Monday, February 7, 2011

A Study in Getting Nowhere

After I posted the photos of the raccoon painting the other night, I set it up next to the TV and spent some time studying it from a distance.  I didn't like what I saw.  Perspective errors jumped out at me and I had to correct them.  The question was whether or not I could correct them without starting over again. 

So the next day I literally went "back to the drawing board" and produced a couple of small size drawings that would show me the changes I would have to make.  I could see from my reference photo that the "horizon line" was right at the raccoon's eye level.  Starting from there, I picked a vanishing point and carefully drew all the lines in the brick wall, concrete step, and wood door.  But it looked so mechanical.  I thought that part of the problem was that the viewer is looking at the scene straight on - that is, all the horizontals are parallel to the bottom edge of the paper - and it's not very interesting.  So I started again, this time placing the horizontals at a slight angle and changing the detail on the door.  But I still didn't like it and it didn't seem like continuing to fiddle with the perspective or the design of the door would do any good.

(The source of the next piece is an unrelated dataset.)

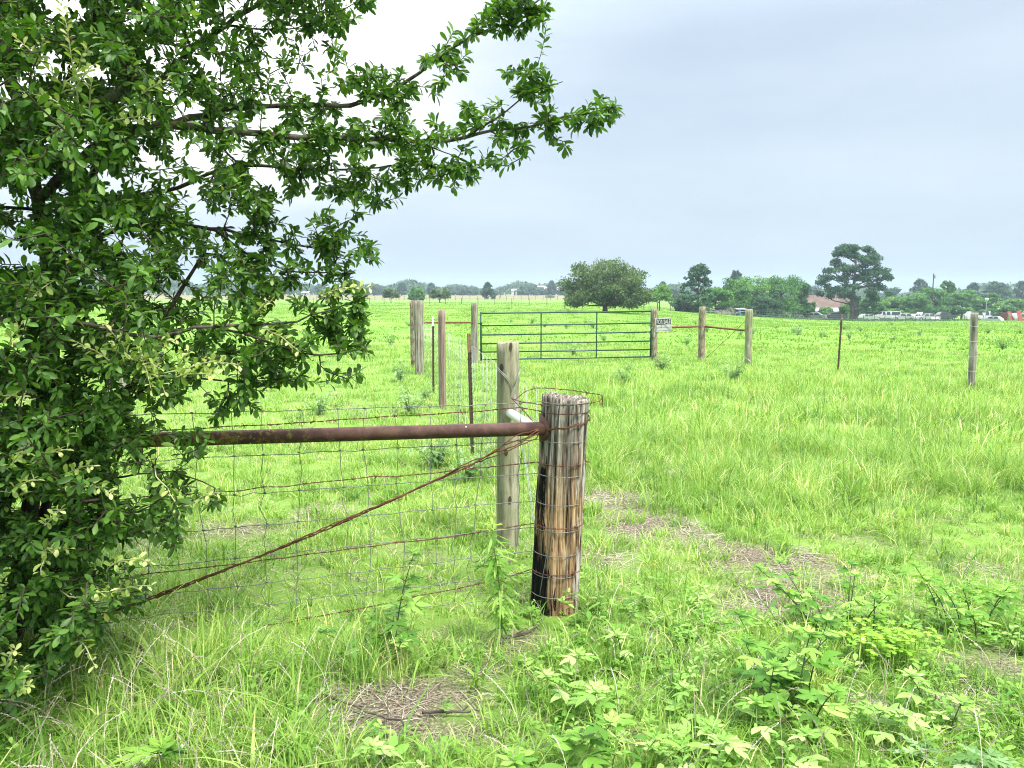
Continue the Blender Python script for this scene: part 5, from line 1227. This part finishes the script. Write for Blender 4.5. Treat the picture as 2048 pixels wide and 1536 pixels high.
def car(label, px, dep, kind, paint, rz, s=1.0, wheels=True, hood=False, dz=0.0, tilt=0.0):
    P = CAR[kind]; w = 1.7 if kind != 'van' else 2.2
    o = empty('parked_car' if kind != 'van' else 'parked_van', on(px, dep) + Vector((0, 0, dz)), label, 'car' if kind != 'van' else 'van', 'old vehicles parked in the yard', rz); s *= 1.02; o.scale = (s, s, s); o.rotation_euler.x = tilt
    belt = sorted(z for x, z in P)[len(P) // 2 - 1] + .12
    n = len(P); vs = []
    for y_, inset in ((-w / 2, 0), (w / 2, 0)):
        for x, z in P:
            k_ = .16 * max(0, (z - .95) / .5); vs.append((x, y_ * (1 - k_) , z))
    m = MB(); m.add(vs, [tuple(range(n)), tuple(reversed(range(n, 2 * n)))] + [(i, i + n, (i + 1) % n + n, (i + 1) % n) for i in range(n)])
    body = m.build('body', M['car_' + paint], o)
    top = max(z for x, z in P); roof = [x for x, z in P if z > top - .12]; x0, x1 = min(roof), max(roof); lo = 1.0 if kind in ('sedan', 'hatch') else 1.15 if kind != 'van' else 1.5
    cuts = {'sedan': [(x0 - .35, x0 + .55), (x0 + .65, x1 + .2)], 'hatch': [(x0 - .2, x0 + .7), (x0 + .8, x1 + .25)], 'pickup': [(x0 + .1, x0 + 1.8), (x0 + 2.0, x0 + 2.75), (x0 + 2.9, x1 + .1)], 'bed': [(x0 + .1, x1 + .2)], 'van': [(x0 + .4, x0 + 1.4), (x0 + 2.2, x0 + 3.4), (x1 - .7, x1 + .1)]}[kind]
    for a, b in cuts:
        for sg in (-1, 1):
            m = MB(); y0 = sg * (w / 2 + .015); k1 = .16 * max(0, (top - .1 - .95) / .5)
            q = [(a, y0 * (1 - .16 * max(0, (lo - .95) / .5)), lo), (b, y0 * (1 - .16 * max(0, (lo - .95) / .5)), lo), (b - .12, y0 * (1 - k1), top - .1), (a + .1, y0 * (1 - k1), top - .1)]
            m.add(q + [(x, y * .96, z) for x, y, z in q], [(0, 1, 2, 3), (7, 6, 5, 4), (0, 4, 5, 1), (1, 5, 6, 2), (2, 6, 7, 3), (3, 7, 4, 0)]); m.build('window', M['glass'], o)
    i = [j for j, (x, z) in enumerate(P) if z > top - .12]; hx = P[i[0]]; hp = P[i[0] - 1]
    m = MB(); a, b = Vector((hp[0], 0, hp[1])).lerp(Vector((hx[0], 0, hx[1])), .12), Vector((hp[0], 0, hp[1])).lerp(Vector((hx[0], 0, hx[1])), .9); nn = Vector((b.z - a.z, 0, a.x - b.x)).normalized() * .02
    m.add([a + nn + Vector((0, -w * .42, 0)), a + nn + Vector((0, w * .42, 0)), b + nn + Vector((0, w * .38, 0)), b + nn + Vector((0, -w * .38, 0))], [(0, 1, 2, 3)]); m.build('windscreen', M['glass'], o)
    if wheels:
        ax = (-1.35, 1.35) if kind in ('sedan', 'hatch') else (-1.75, 1.7) if kind != 'van' else (-2.1, 2.2)
        for x in ax:
            for sg in (-1, 1):
                m = MB(); m.tube([(x, sg * (w / 2 - .12), .34), (x, sg * (w / 2 + .03), .34)], .34, 16); wh = m.build('wheel', M['tyre'], o)
                m = MB(); m.tube([(x, sg * (w / 2 + .02), .34), (x, sg * (w / 2 + .045), .34)], .18, 12); m.build('rim', M['tin'], wh)
    if hood:
        m = MB(); q = P[3]; m.add([(1.0, -.7, .95), (1.0, .7, .95), (1.65, .7, 1.75), (1.65, -.7, 1.75), (1.05, -.7, .93), (1.05, .7, .93), (1.70, .7, 1.73), (1.70, -.7, 1.73)], [(0, 1, 2, 3), (7, 6, 5, 4), (0, 4, 5, 1), (2, 6, 7, 3), (1, 5, 6, 2), (0, 3, 7, 4)]); m.build('hood', M['car_' + paint], o)
    return o
car('dismantled white car with its hood raised, left of the big pine', 1628, 146, 'sedan', 'white', 2.6, 1.0, False, True, -.1)
car('dark blue car just left of the big pine trunk', 1668, 147, 'sedan', 'blue', 3.0, 1.0)
car('small dark car close behind the dark blue car', 1688, 152, 'hatch', 'dark', .3, .9)
car('grey green abandoned car body right of the big pine', 1738, 150, 'hatch', 'grey', .2, .85, False)
car('white pickup with a long camper shell', 1774, 152, 'pickup', 'white', 3.05, .98)
car('white hatchback in front of the pickup tail', 1807, 148, 'hatch', 'white', 2.9, .92)
car('white car with a raised hood right of the white hatchback', 1832, 156, 'sedan', 'white', .5, .9, True, True)
car('white sedan left of the leaning white panel', 1856, 150, 'sedan', 'white', 2.95, .95)
car('dark open bed pickup right of the leaning white panel', 1888, 156, 'bed', 'dark', 3.2, .95)
car('white van behind the lone field post', 1956, 160, 'van', 'white', 3.1, .72)
car('white car with rounded roof between the lone field post and the leaning sheets', 1987, 136, 'hatch', 'white', 2.2, .8, False, dz=-.35)
def sheet(label, px, dep, w, h, mat, rz, lean, group=None, cat='panel'):
    o = MB(); o.box((0, 0, h / 2), (w, .05, h)); p = o.build('leaning_sheet', M[mat], None, on(px, dep)); p.rotation_euler = (lean, 0, rz); return tag(p, label, cat, group)
sheet('white panel leaning on the ground right of the white sedan', 1875, 146, 1.7, .8, 'white', .2, -.7)
M['red'] = m_plain('faded red sheet', (.26, .055, .05), .7, 0, .3, .3, 2)
G_ = 'sheets leaning together at the right edge'
sheet('faded red sheet leaning leftmost in the stack by the right edge', 2009, 140, 1.1, 1.7, 'red', -.4, .5, G_); sheet('pale tin sheet leaning next to the leftmost red one', 2016, 140, .9, 1.5, 'tin', -.5, .5, G_)
sheet('dark red sheet in the middle of the leaning stack', 2026, 140.5, 1.0, 1.8, 'red', .35, -.35, G_); sheet('white striped sheet leaning over the middle red one', 2034, 141, .8, 2.2, 'white', .8, .6, G_); sheet('red sheet at the right edge of the photo stack', 2044, 140, 1.1, 1.9, 'red', .3, -.3, G_)
b = on(2033, 143); m = MB(); m.tube([(0, -.8, .0), (0, -.7, .5), (0, -.3, .9), (0, .3, .9), (0, .7, .5), (0, .8, 0)], .55, 8); tag(m.build('tarp_heap', M['white'], None, b, True), 'white covered heap behind the leaning sheets', 'heap')
# bare frames of junk beside the dismantled car
g = np.random.default_rng(23); b = on(1592, 137); m = MB()
for k in range(16):
    a = Vector((g.normal(0, .9), g.normal(0, .2), 0)); m.tube([a, a + Vector((g.normal(0, .35), 0, g.uniform(.5, 1.3)))], .035, 5)
    if k % 3 == 0:
        c = a + Vector((0, 0, .35)); m.tube([c + Vector((.33 * math.cos(q), 0, .33 * math.sin(q))) for q in np.linspace(0, 6.28, 15)], .03, 4)
tag(m.build('scrap_heap', M['tin'], None, b), 'heap of pale scrap frames left of the dismantled white car', 'scrap heap')

# ------------------------------------------------------------------ poles, yard light, far fences
def pole(name, label, px, dep, top, r, arm=True, group='utility poles', cat='utility pole'):
    b = on(px, dep); h = at(px, top, dep).z - b.z; o = empty(name, b, label, cat, group); m = MB(); m.tube([(0, 0, -.3), (0, 0, h)], [r, r * .7], 8); m.build('shaft', M['bark_far'], o)
    if arm: m = MB(); m.box((0, -r, h - .5), (1.5, .1, .12)); m.build('crossarm', M['bark_far'], o)
    return o, h
o, h = pole('utility_pole', 'brown utility pole with a transformer above the yard trees', 1864, 172, 547, .16, False)
m = MB(); m.tube([(.35, 0, h - 1.1), (.35, 0, h - .4)], .2, 10); m.build('transformer', M['tin'], o)
pole('utility_pole', 'thin far pole right of the cone shaped conifer', 1000.5, 300, 571, .15, False); pole('utility_pole', 'fainter far pole beside the thin one', 1011, 400, 572, .15, False)
pole('utility_pole', 'far pole seen through the tree leaves at the left', 486, 330, 562, .15, True)
b = on(1973, 152); h = at(1973, 598, 152).z - b.z; o = empty('yard_light', b, 'white yard light on a thin pale pole among the right trees', 'yard light'); m = MB(); m.tube([(0, 0, 0), (0, 0, h)], .05, 6); m.build('shaft', M['tin'], o)
m = MB(); m.tube([(0, 0, h - .28), (0, 0, h - .1), (0, 0, h + .1), (0, 0, h + .2)], [.22, .33, .33, .1], 12); m.build('lamp_head', M['white'], o, None, True)
def far_fence(label, x0, x1, dep0, dep1, n, hgt=1.15, r=.06):
    a, b = on(x0, dep0), on(x1, dep1); o = empty('far_fence', a, label, 'fence', 'fences in the far pasture'); P = []
    for i in range(n):
        p = a.lerp(b, i / (n - 1)); p.z = T(p.x, p.y); P.append(p - a); m = MB(); m.tube([p - a, p - a + Vector((0, 0, hgt))], r, 5); m.build('post', M['bark_far'], o)
    m = MB()
    for hz in (.35, .7, 1.05): m.tube([q + Vector((0, 0, hz)) for q in P], .012, 3)
    m.build('wire', M['galv_dark'], o)
far_fence('far post and wire fence along the edge of the dry field', 560, 1130, 215, 215, 40, 1.3, .05)
far_fence('thin post and wire fence crossing the middle of the pasture', 600, 1130, 150, 128, 18, 1.1, .05)
far_fence('thin fence right of the big round oak', 1130, 1365, 96, 118, 9, 1.1, .06)
far_fence('yard fence in front of the parked cars', 1365, 2075, 116, 146, 34, 1.1, .05)
# ------------------------------------------------------------------ air
m = MB(); m.box((0, 0, 8.0), (3100, 3100, 46)); hz_m = bpy.data.materials.new('haze'); hz_m.use_nodes = True; ht = hz_m.node_tree; ht.nodes.clear()
ho = ht.nodes.new('ShaderNodeOutputMaterial'); hv = ht.nodes.new('ShaderNodeVolumePrincipled'); hv.inputs['Color'].default_value = (.62, .78, .92, 1); hv.inputs['Density'].default_value = .00056; hv.inputs['Anisotropy'].default_value = .3
ht.links.new(hv.outputs[0], ho.inputs['Volume'])
o = m.build('haze', hz_m); tag(o, kind='stuff')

After more thought, I realized that the background is all wrong.  The raccoon is out of place in this setting.  That wouldn't bad in and of itself, if there were some hints about why he is there - in other words, what's his story?  But there are no such hints, and I couldn't think of any.  So it was time to change the background completely.

I searched for reference photos of a semi-natural setting - perhaps some weathered stone steps in an overgrown garden.  I found several nice ones but there were problems with all of them - problems I didn't think I could overcome.  The main issue was the uneven ground he would have to be sitting on to accomodate the pose in the raccoon reference photo.

Next I thought about the possibility of taking photos on my property.  I thought I could find places with the proper slope and an interesting background.  But the problem with that was that it's February, and this young raccoon wouldn't be around in February. I didn't think I could "ad lib" the necessary foliage since it would be very complicated.

In the end, I decided to put the raccoon aside for now and come back to it when I can get some photos outside later in the spring.  I have never "given up" on a piece before (at least, not that I can remember).  Usually, with any piece, there are discouraging phases, but I keep working and try to pull it out of the fire.  I figure that once I begin the practice of giving up on pieces I will have a hard time ever finishing anything!  But in this case - working on pieces for my application to the Society of Animal Artists - I reminded myself that I need my absolute best work and really didn't think I could accomplish that with this piece.